O enorme tamanho desses mercados revela o baixo desempenho das exportações na região amazônica. O produto agroflorestal com maior volume de exportações na Amazônia é a pimenta, mas a região responde por apenas 7% desse mercado global. No caso dos “outros peixes congelados”, a participação foi menor (0,8%). Já no caso das frutas tropicais, como cacau, abacaxis, goiabas, mangas e mangostões, o desempenho da Amazônia foi ainda menor, entre 0,005% e 0,015% no mercado global.
Como é possível aumentar a produção tradicional de maneira sustentável?
O conhecimento que permite a exploração eficiente e sustentável dos recursos do bioma pelas populações tradicionais se constitui, em grande medida, de repertórios culturais herdados de indígenas ou famílias que colonizaram a região Norte em séculos passados.
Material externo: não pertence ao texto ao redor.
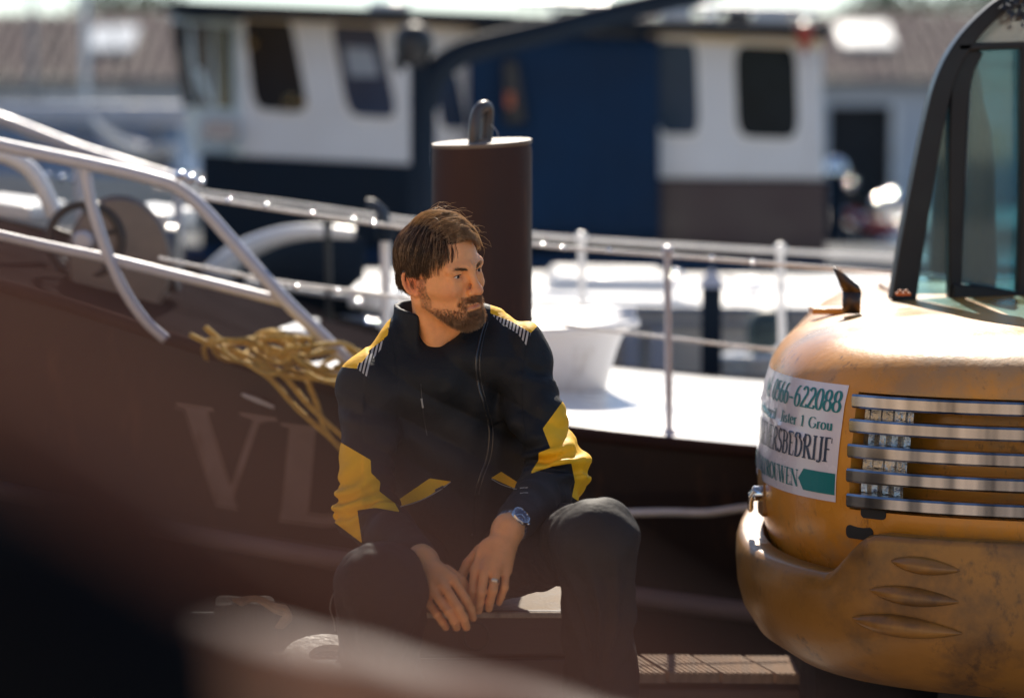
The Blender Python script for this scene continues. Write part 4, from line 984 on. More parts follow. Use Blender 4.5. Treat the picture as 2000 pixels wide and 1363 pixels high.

Porém, uma estratégia de ciência, tecnologia e inovação (CT&I) seria necessária visando novas competências para um futuro que proteja as capacidades do bioma amazônico e ofereça vida digna aos que interagem com a floresta, seus processos produtivos e reprodutivos.
Para isso, será preciso:
- Desenvolver conhecimentos de base e aplicados que foquem os sistemas produtivos e suas ecologias de reprodução em longa duração;
- Adaptar aos diferentes territórios o conhecimento ajustado às necessidades dessa economia com sustentabilidade;
- Pensar em soluções tecnológicas que facilitem a logística e evitem perdas na produção;
- Desenvolver tecnologicamente equipamentos e meios de produção para atender às necessidades da produção baseada em bioma;
- Qualificar mão de obra;
- Desenvolver soluções de produção e logística com vistas às necessidades das cadeias curtas voltadas aos mercados locais, muito importantes para a economia baseada em bioma;
- Desenvolver soluções de produção e logística com vistas às necessidades das cadeias voltadas ao mercado nacional, muito importante para produtos como açaí e cacau;
- Adequar-se às exigências do mercado internacional, que estabelece normas fitossanitárias;
- Adotar boas práticas socioambientais, sistemas de verificação independentes e certificações.
Como posso contribuir?
Como consumidor, você também pode realizar ações no dia a dia para valorizar os produtos da bioeconomia e o trabalho das populações tradicionais da Amazônia:
- Conheça a culinária amazônica e o modo de consumo local dos alimentos. Por exemplo, o modo como o açaí é consumido na Amazônia, como um alimento salgado que acompanha as refeições principais do dia;
- Priorize o consumo de produtos certificados e que fazem parte de uma cadeia produtiva sustentável, principalmente a cadeia de carnes, peixes e frutos;
- Monitore as marcas que consome, pesquisando, por exemplo, por reportagens com credibilidade sobre o modo de produção das empresas;
- Valorize pequenos produtores da região;
- Leia autores da literatura clássica da Amazônia, que mostrem a vida ribeirinha e a economia da sociobiodiversidade. Por exemplo, Dalcídio Jurandir, Inglês de Sousa, Benedicto Monteiro, entre outros;
- Vote em representantes políticos que tenham ações ligadas à conservação da floresta em seu plano de gestão.